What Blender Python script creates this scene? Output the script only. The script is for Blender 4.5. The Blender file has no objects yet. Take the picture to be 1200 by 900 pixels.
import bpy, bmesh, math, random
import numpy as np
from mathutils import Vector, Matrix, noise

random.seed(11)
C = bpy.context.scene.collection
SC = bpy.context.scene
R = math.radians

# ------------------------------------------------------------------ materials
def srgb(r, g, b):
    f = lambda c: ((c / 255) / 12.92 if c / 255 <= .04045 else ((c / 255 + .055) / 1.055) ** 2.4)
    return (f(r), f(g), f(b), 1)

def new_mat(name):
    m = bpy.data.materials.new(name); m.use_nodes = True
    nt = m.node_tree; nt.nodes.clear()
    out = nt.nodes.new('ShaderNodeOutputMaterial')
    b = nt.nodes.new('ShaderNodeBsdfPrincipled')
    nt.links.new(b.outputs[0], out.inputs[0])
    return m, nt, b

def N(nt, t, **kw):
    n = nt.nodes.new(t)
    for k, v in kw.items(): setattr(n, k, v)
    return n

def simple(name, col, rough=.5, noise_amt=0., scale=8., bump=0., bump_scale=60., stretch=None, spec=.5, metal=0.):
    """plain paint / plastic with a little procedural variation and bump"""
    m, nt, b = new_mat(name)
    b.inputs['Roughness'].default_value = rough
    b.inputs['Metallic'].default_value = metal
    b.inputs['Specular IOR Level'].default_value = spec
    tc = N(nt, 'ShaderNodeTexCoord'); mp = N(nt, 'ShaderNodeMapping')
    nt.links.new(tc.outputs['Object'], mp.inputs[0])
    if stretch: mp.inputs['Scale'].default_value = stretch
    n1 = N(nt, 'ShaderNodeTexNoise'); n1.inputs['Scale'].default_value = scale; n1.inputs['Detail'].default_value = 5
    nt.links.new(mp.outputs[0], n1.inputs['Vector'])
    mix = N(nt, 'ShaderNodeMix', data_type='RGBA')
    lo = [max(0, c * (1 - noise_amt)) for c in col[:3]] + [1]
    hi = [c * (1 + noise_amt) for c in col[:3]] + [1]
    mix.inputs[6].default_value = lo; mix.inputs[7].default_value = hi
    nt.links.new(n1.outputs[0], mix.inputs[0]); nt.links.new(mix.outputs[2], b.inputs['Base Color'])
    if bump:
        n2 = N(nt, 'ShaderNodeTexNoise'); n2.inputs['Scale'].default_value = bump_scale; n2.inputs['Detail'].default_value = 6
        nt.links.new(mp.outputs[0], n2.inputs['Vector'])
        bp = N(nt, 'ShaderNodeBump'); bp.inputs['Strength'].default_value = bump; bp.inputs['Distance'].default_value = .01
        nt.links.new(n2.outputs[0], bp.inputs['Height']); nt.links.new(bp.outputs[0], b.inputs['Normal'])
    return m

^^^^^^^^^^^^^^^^

▶ _What this task involves_:
Give back all the data exactly as written.

▶ _Worked answer_:
What Blender Python script creates this scene? Output the script only. The script is for Blender 4.5. The Blender file has no objects yet. Take the picture to be 1200 by 900 pixels.
import bpy, bmesh, math, random
import numpy as np
from mathutils import Vector, Matrix, noise

random.seed(11)
C = bpy.context.scene.collection
SC = bpy.context.scene
R = math.radians

# ------------------------------------------------------------------ materials
def srgb(r, g, b):
    f = lambda c: ((c / 255) / 12.92 if c / 255 <= .04045 else ((c / 255 + .055) / 1.055) ** 2.4)
    return (f(r), f(g), f(b), 1)

def new_mat(name):
    m = bpy.data.materials.new(name); m.use_nodes = True
    nt = m.node_tree; nt.nodes.clear()
    out = nt.nodes.new('ShaderNodeOutputMaterial')
    b = nt.nodes.new('ShaderNodeBsdfPrincipled')
    nt.links.new(b.outputs[0], out.inputs[0])
    return m, nt, b

def N(nt, t, **kw):
    n = nt.nodes.new(t)
    for k, v in kw.items(): setattr(n, k, v)
    return n

def simple(name, col, rough=.5, noise_amt=0., scale=8., bump=0., bump_scale=60., stretch=None, spec=.5, metal=0.):
    """plain paint / plastic with a little procedural variation and bump"""
    m, nt, b = new_mat(name)
    b.inputs['Roughness'].default_value = rough
    b.inputs['Metallic'].default_value = metal
    b.inputs['Specular IOR Level'].default_value = spec
    tc = N(nt, 'ShaderNodeTexCoord'); mp = N(nt, 'ShaderNodeMapping')
    nt.links.new(tc.outputs['Object'], mp.inputs[0])
    if stretch: mp.inputs['Scale'].default_value = stretch
    n1 = N(nt, 'ShaderNodeTexNoise'); n1.inputs['Scale'].default_value = scale; n1.inputs['Detail'].default_value = 5
    nt.links.new(mp.outputs[0], n1.inputs['Vector'])
    mix = N(nt, 'ShaderNodeMix', data_type='RGBA')
    lo = [max(0, c * (1 - noise_amt)) for c in col[:3]] + [1]
    hi = [c * (1 + noise_amt) for c in col[:3]] + [1]
    mix.inputs[6].default_value = lo; mix.inputs[7].default_value = hi
    nt.links.new(n1.outputs[0], mix.inputs[0]); nt.links.new(mix.outputs[2], b.inputs['Base Color'])
    if bump:
        n2 = N(nt, 'ShaderNodeTexNoise'); n2.inputs['Scale'].default_value = bump_scale; n2.inputs['Detail'].default_value = 6
        nt.links.new(mp.outputs[0], n2.inputs['Vector'])
        bp = N(nt, 'ShaderNodeBump'); bp.inputs['Strength'].default_value = bump; bp.inputs['Distance'].default_value = .01
        nt.links.new(n2.outputs[0], bp.inputs['Height']); nt.links.new(bp.outputs[0], b.inputs['Normal'])
    return m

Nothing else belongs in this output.